A dominance-based communication protocol that prevents waste of communication resources

Georgia Tech researchers have developed a dominance-based communication protocol that addresses collisions without wasting communications resources. This solution improves upon current systems by allowing for more than one simultaneous transmission. The wireless access points on the device can be configured to enable a plurality of wireless clients to wirelessly connect to the wireless access points. The wireless access points can be configured to encode data packets destined for the wireless clients with a collision coding scheme.
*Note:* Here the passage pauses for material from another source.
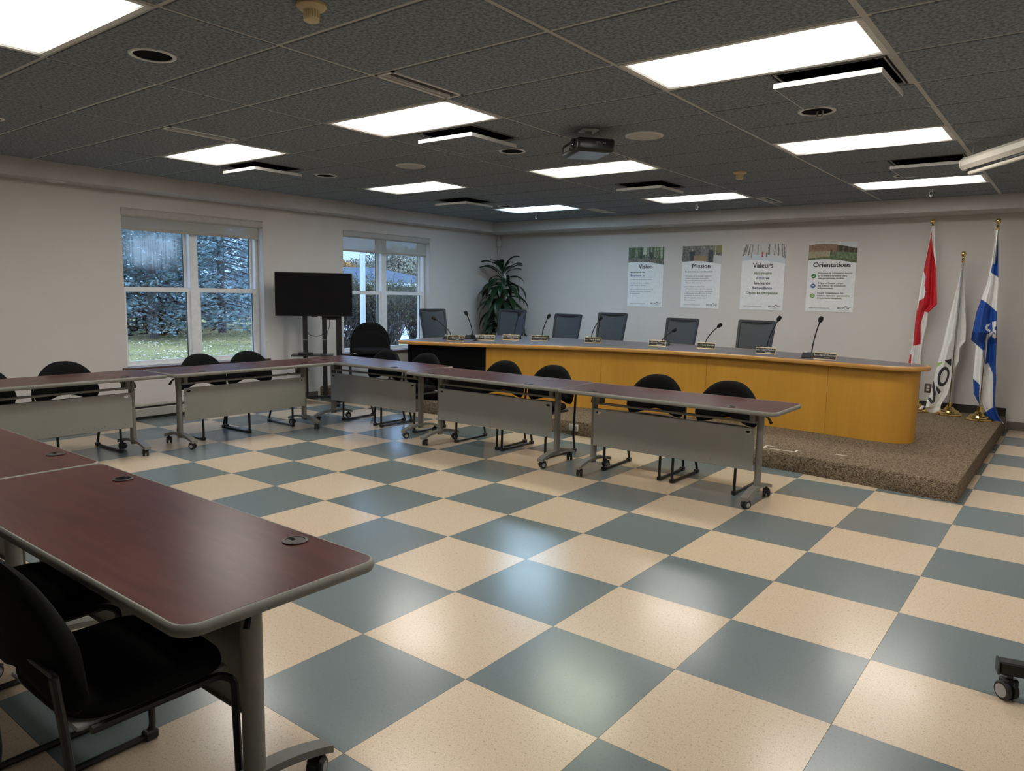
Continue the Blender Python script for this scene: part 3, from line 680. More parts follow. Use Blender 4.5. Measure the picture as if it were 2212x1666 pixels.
# ------------------------------------------------------------------ windows
def window(num, w, fogged, lab):
    y0, y1, z0, z1 = w; ym = (y0+y1)/2
    e = empty('window_%d' % num, (0,0,0), 0, lab, kind='structure')
    XF = XL-0.125; XB = XL-0.235
    fw = 0.045
    f = MB()
    f.box(XB, XF, y0, y0+fw, z0, z1); f.box(XB, XF, y1-fw, y1, z0, z1); f.box(XB, XF, y0, y1, z0, z0+0.022); f.box(XB, XF, y0, y1, z1-fw, z1)
    f.build('window_frame', M['white_vinyl'], e, 0)
    MB().rbox(XB, XF+0.012, ym-0.052, ym+0.052, z0+0.02, z1-0.02, 0.006, 1).build('mullion', M['white_vinyl'], e, 0)
    zm = 1.492
    for s, (a, b) in enumerate(((y0+fw, ym-0.052), (ym+0.052, y1-fw))):
        # upper sash lies further out than the lower one
        for nm, xa, xb, za, zb, rails in (('upper_sash', XB+0.005, XB+0.040, zm-0.01, z1-fw, (0.03,0.035)), ('lower_sash', XF-0.052, XF-0.014, z0+0.022, zm+0.028, (0.034,0.055))):
            q = MB(); sw = 0.034
            q.box(xa, xb, a, a+sw, za, zb); q.box(xa, xb, b-sw, b, za, zb)
            q.box(xa, xb, a+sw, b-sw, za, za+rails[0]); q.box(xa, xb, a+sw, b-sw, zb-rails[1], zb)
            so = q.build(nm, M['white_vinyl'], e, 0)
            fog = fogged and s == 0 and nm == 'upper_sash'
            gm = MB(); gy, gz = (a+b)/2, (za+rails[0]+zb-rails[1])/2
            hy_, hz_ = (b-a)/2-sw, (zb-rails[1]-za-rails[0])/2
            gm.box(-0.003, 0.003, -hy_, hy_, -hz_, hz_)
            p = gm.build('pane', M['glass_fog'] if fog else M['glass'], so, 0, loc=((xa+xb)/2, gy, gz))
            if fog: p['label'] = 'pane clouded with condensation'
            bd = MB()
            for yy in (a+sw, b-sw-0.006): bd.box((xa+xb)/2-0.008, (xa+xb)/2+0.008, yy, yy+0.006, za+rails[0], zb-rails[1])
            bd.build('gasket', M['black_metal'], so, 0)
    MB().rbox(XL-0.135, XL+0.035, y0-0.06, y1+0.06, z0-0.042, z0, 0.006, 2).build('window_sill', M['sill'], e)
    # vinyl apron between the wood stool and the frame
    MB().box(XB, XF+0.02, y0, y1, z0, z0+0.010).build('sill_track', M['white_vinyl'], e, 0)
    MB().rbox(XL-0.005, XL+0.012, y1+0.012, y1+0.034, 0.80, 0.85, 0.003, 1).build('chain_holder', M['outlet'], e)
    return e
window(1, W1, True, 'white four-pane window looking on blue spruces, one pane fogged')
window(2, W2, False, 'white four-pane window looking on a shrub and a dark roof')
def blind(w, drop, lab):
    y0, y1, z0, z1 = w
    e = empty('roller_blind', (XL, (y0+y1)/2, z1), 0, lab, 'blind', 'roller blinds')
    L = (y1-y0)/2
    prof = [(-0.07,-0.092),(-0.012,-0.092),(0.0,-0.075),(0.004,-0.02),(-0.004,-0.001),(-0.07,-0.001)]
    n = len(prof); mb = MB()
    mb.add([(x,-L+0.004,z) for x,z in prof]+[(x,L-0.004,z) for x,z in prof], [tuple(range(n)), tuple(range(2*n-1,n-1,-1))]+[(i,n+i,n+(i+1)%n,(i+1)%n) for i in range(n)])
    mb.build('cassette', M['blind_case'], e, 20)
    MB().box(-0.034,-0.0325,-L+0.02,L-0.055,-drop,-0.08).build('fabric', M['blind'], e, 0)
    MB().rbox(-0.040,-0.026,-L+0.02,L-0.055,-drop-0.002,-drop+0.028,0.003,1).build('hem_bar', M['blind_hem'], e, 0)
    MB().tube([(-0.02,L-0.03,-0.08),(-0.02,L-0.03,-1.5),(-0.02,L-0.018,-1.52),(-0.02,L-0.008,-1.5),(-0.02,L-0.008,-0.08)],0.0016,5).build('chain', M['outlet'], e)
blind(W1, 0.238, 'roller blind of the left window, lowered a little')
blind(W2, 0.30, 'roller blind of the window behind the television, lowered a little')

# ------------------------------------------------------------------ platform
pb = MB()
px = [(XL,PLAT_Y0+0.05),(-4.2,PLAT_Y0+0.07),(-1.9,PLAT_Y0+0.14),(0.2,PLAT_Y0+0.06),(1.2,PLAT_Y0-0.06),(PLAT_X1,PLAT_Y0-0.14)]
front = []
for k in range(41):
    t = k/40*(len(px)-1); i = min(int(t), len(px)-2); f_ = t-i
    p0, p1, p2, p3 = px[max(i-1,0)], px[i], px[i+1], px[min(i+2,len(px)-1)]
    front.append(tuple(0.5*((2*p1[c])+(-p0[c]+p2[c])*f_+(2*p0[c]-5*p1[c]+4*p2[c]-p3[c])*f_*f_+(-p0[c]+3*p1[c]-3*p2[c]+p3[c])*f_**3) for c in (0,1)))
poly = front + [(PLAT_X1+0.01,YB),(XL,YB)]
n = len(poly); ins = [(x, y+0.012) for x,y in front] + [(PLAT_X1,YB),(XL,YB)]
ins[len(front)-1] = (PLAT_X1-0.004, front[-1][1]+0.012)
pb.add([(x,y,0.0) for x,y in poly]+[(x,y,0.143) for x,y in poly]+[(x,y,0.155) for x,y in ins],
       [tuple(range(n-1,-1,-1))]+[(i,(i+1)%n,n+(i+1)%n,n+i) for i in range(n)]+[(n+i,n+(i+1)%n,2*n+(i+1)%n,2*n+i) for i in range(n)]+[tuple(range(2*n,3*n))])
o = pb.build('platform', M['carpet'], smooth=50); tag(o, 'low carpeted platform under the council desk', kind='structure')

# tape marks, outlets, heater, conduit
def simple(name, mb, mat, lab, cat, group=None, **k):
    o = mb.build(name, mat, **k); return tag(o, lab, cat, group)
tp = MB()
tp.box(0.185,0.485,4.595,4.609,0.155,0.1562); tp.box(0.470,0.485,4.609,4.70,0.155,0.1562); tp.box(0.185,0.199,4.609,4.72,0.155,0.1562); tp.box(0.199,0.27,4.706,4.72,0.155,0.1562)
simple('tape_outline', tp, M['tape'], 'rectangle of pale tape on the carpet near the platform edge', 'tape', smooth=0)
simple('tape_strip', MB().box(0.775,0.885,4.745,4.760,0.155,0.1562), M['tape'], 'short strip of pale tape on the carpet', 'tape', smooth=0)
def outlet(loc, rz, lab, mat):
    e = empty('wall_outlet', loc, rz, lab, 'outlet', 'electrical outlets')
    MB().rbox(-0.037,0.037,-0.006,0.0,-0.058,0.058,0.004,2).build('cover_plate', mat, e)
    mb = MB()
    for dz in (-0.021,0.021): mb.rbox(-0.017,0.017,-0.009,-0.004,dz-0.014,dz+0.014,0.004,2)
    s_ = mb.build('socket', M['outlet'] if mat is M['outlet_brown'] else M['shell'], e)
outlet((0.935,YB,0.42), 0, 'brown electrical outlet on the back wall between two flags', M['outlet_brown'])
outlet((XL,1.23,0.33), R(90), 'white electrical outlet under the left window end of the tables', M['outlet'])
outlet((XL,4.28,0.43), R(90), 'white electrical outlet on the wall behind the television stand', M['outlet'])
e = empty('floor_box_outlet', (-1.86,PLAT_Y0+0.135,0.085), 0, 'white electrical outlet in the front of the platform', 'outlet')
MB().rbox(-0.058,0.058,-0.012,0.004,-0.037,0.037,0.004,2).build('cover_plate', M['outlet'], e)
MB().rbox(0.004,0.044,-0.015,-0.01,-0.022,0.022,0.003,2).build('socket', M['shell'], e)
e = empty('baseboard_heater', (XL, 1.7, 0), 0, 'long beige baseboard heater under the left window', 'heater')
hb = MB()
prof = [(0.0,0.03),(0.062,0.03),(0.068,0.036),(0.068,0.12),(0.060,0.128),(0.0,0.128)]
n = len(prof)
hb.add([(x,-2.2,z) for x,z in prof]+[(x,2.3,z) for x,z in prof],[tuple(range(n)),tuple(range(2*n-1,n-1,-1))]+[(i,n+i,n+(i+1)%n,(i+1)%n) for i in range(n)])
hb.build('casing', M['heater'], e, 20)
MB().box(0.0,0.052,-2.19,2.29,0.128,0.150).build('grille', M['heater_dark'], e, 0)
MB().rbox(0.0,0.066,-2.2,2.3,0.150,0.172,0.005,2).build('cap', M['heater'], e)
MB().box(0.0,0.05,-2.19,2.29,0.004,0.03).build('air_slot', M['heater_dark'], e, 0)
e = empty('conduit', (XL+0.03, YB-0.03, 0), 0, 'thin white conduit with a small box in the room corner', 'conduit')
MB().box(-0.012,0.012,-0.012,0.012,0.155,SZ).build('raceway', M['outlet'], e, 0)
MB().rbox(-0.02,0.05,-0.045,0.015,2.36,2.47,0.006,2).build('junction_box', M['outlet'], e)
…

This way wireless data packets concurrently transmitted from at least two wireless access points colliding in air can be decoded at the wireless clients with the collision coding scheme so that data packets are not affected by collisions with another data packet.

Solution Advantages
  • Productivity — allows more than one simultaneous transmission
  • Decodes collided data — results in successful data transmissions
Potential Commercial Applications
  • Communication devices and protocols
  • Wireless communication protocols
  • Wireless communication devices, systems, and methods
Background and More Information

Collisions in a communication network, or interference between multiple co-channel signal transmissions when arriving simultaneously at a receiver, typically render the intended signal non-decodable and contribute to reduced communication network performance. Current techniques to avoid collisions include protocols to prevent, avoid, or ignore collisions. However, these solutions result in a waste of communications resources.